We’re roughly six months into this whole remote-work experiment now, and if you were hoping things would settle into a quiet steady state, that hasn’t happened. Usage of Zoom, Slack, and Microsoft Teams is still way above where it was back in February and March. This isn’t a temporary spike that faded once people got used to working from home — it looks more like a permanent shift in how a huge chunk of the workforce operates day to day.

Zoom in particular has had a wild year on the revenue side. The growth numbers coming out of the company have been the kind of thing that makes hardware and software vendors alike sit up and pay attention. A video app that most people outside of enterprise IT had barely heard of eighteen months ago is now a household name, verb-ified the way “Google it” became shorthand for search. That’s not nothing, and it’s clearly not lost on Microsoft or Slack, both of which have been shipping features at a pace that suggests genuine competitive panic rather than routine roadmap execution.

The feature arms race

The obvious battleground right now is anything that makes video calls feel less like staring at a grid of tired faces in front of a bookshelf. Virtual backgrounds have gone from novelty to near-default in a lot of meetings — partly for privacy, partly because not everyone wants coworkers staring at their actual living room. Breakout rooms are the other big one: splitting a large call into smaller discussion groups and then pulling everyone back together is a surprisingly hard problem to get right technically, and it’s become a checkbox feature that every platform now needs.

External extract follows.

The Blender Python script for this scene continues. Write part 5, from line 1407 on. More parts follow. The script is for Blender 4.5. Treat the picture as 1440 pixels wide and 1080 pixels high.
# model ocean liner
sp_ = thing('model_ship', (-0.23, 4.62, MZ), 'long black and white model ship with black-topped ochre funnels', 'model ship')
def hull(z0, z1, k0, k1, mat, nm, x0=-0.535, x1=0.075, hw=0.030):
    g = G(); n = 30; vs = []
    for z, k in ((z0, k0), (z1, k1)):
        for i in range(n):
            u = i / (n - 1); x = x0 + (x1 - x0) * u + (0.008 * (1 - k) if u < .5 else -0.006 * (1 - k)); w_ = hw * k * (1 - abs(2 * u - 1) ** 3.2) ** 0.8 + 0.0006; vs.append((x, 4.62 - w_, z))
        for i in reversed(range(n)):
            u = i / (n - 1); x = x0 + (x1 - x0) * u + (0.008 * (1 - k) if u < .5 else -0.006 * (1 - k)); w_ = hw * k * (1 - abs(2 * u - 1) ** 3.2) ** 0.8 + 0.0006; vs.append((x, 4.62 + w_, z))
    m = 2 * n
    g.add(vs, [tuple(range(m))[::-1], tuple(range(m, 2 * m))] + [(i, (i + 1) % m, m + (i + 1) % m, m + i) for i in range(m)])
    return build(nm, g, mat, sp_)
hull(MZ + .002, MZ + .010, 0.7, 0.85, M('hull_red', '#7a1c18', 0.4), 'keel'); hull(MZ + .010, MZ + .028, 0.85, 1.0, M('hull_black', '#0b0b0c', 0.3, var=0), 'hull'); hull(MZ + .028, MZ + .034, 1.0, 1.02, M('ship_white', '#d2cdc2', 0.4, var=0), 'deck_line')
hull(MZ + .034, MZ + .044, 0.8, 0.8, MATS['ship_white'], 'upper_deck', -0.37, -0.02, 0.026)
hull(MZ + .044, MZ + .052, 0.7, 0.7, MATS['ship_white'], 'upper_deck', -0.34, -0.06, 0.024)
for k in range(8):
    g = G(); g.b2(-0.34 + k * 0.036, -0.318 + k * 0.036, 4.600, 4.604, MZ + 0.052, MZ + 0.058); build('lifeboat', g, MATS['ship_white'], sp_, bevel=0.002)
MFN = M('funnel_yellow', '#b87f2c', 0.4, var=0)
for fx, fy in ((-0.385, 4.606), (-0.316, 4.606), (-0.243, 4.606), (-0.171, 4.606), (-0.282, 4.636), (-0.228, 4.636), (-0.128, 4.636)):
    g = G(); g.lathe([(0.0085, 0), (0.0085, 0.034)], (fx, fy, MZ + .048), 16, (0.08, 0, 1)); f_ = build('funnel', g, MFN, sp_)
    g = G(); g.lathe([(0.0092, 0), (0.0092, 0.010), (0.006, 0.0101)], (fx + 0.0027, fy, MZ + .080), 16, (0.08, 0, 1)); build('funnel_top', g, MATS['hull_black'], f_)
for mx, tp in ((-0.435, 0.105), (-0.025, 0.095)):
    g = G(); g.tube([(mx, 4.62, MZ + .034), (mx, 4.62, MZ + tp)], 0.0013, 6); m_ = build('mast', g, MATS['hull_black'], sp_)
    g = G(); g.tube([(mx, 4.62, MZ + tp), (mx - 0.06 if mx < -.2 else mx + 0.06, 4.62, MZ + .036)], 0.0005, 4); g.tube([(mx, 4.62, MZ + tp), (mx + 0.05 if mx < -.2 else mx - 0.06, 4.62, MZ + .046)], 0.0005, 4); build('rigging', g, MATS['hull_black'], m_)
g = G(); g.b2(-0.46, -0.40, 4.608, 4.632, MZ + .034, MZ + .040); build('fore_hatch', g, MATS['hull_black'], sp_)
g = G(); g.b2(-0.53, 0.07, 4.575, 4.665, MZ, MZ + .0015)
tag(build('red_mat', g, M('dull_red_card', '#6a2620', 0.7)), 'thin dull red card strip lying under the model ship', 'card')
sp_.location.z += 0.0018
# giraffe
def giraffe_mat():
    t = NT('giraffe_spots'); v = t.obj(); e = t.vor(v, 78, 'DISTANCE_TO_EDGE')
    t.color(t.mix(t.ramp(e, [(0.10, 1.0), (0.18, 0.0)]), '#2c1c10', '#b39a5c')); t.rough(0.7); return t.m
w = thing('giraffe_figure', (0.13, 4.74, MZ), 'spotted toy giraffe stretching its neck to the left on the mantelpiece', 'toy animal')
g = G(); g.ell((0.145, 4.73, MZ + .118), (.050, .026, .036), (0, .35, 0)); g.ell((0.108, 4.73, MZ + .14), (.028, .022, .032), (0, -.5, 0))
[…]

Calendar integration is the less flashy but arguably more important front. The dream, as far as I can tell, is a world where you never have to think about which app a meeting lives in — you just see it on your calendar, click join, and the right tool opens. Microsoft has an obvious advantage here given how much of the corporate world already lives inside Outlook and Office 365, but Zoom and Slack aren’t ceding that ground without a fight, both leaning hard into integrations and add-ons of their own.

Where this leaves us

What strikes me is how little consolidation has happened despite all this competition. You’d think after six months companies would have picked a lane — one video tool, one chat tool — but in practice most workplaces I hear about are running two or three of these platforms simultaneously, often for no better reason than “that’s what this client uses” or “our sales team likes this one.” The tool sprawl is real, and I don’t see a strong signal yet from any single vendor that they’re about to win outright.

If anything, the next few months seem likely to bring more feature convergence rather than less — everyone copying everyone else’s best ideas until the products look increasingly similar under the hood. Whether that ends in one platform pulling away, or in permanent multi-tool fatigue for the rest of us, is still an open question.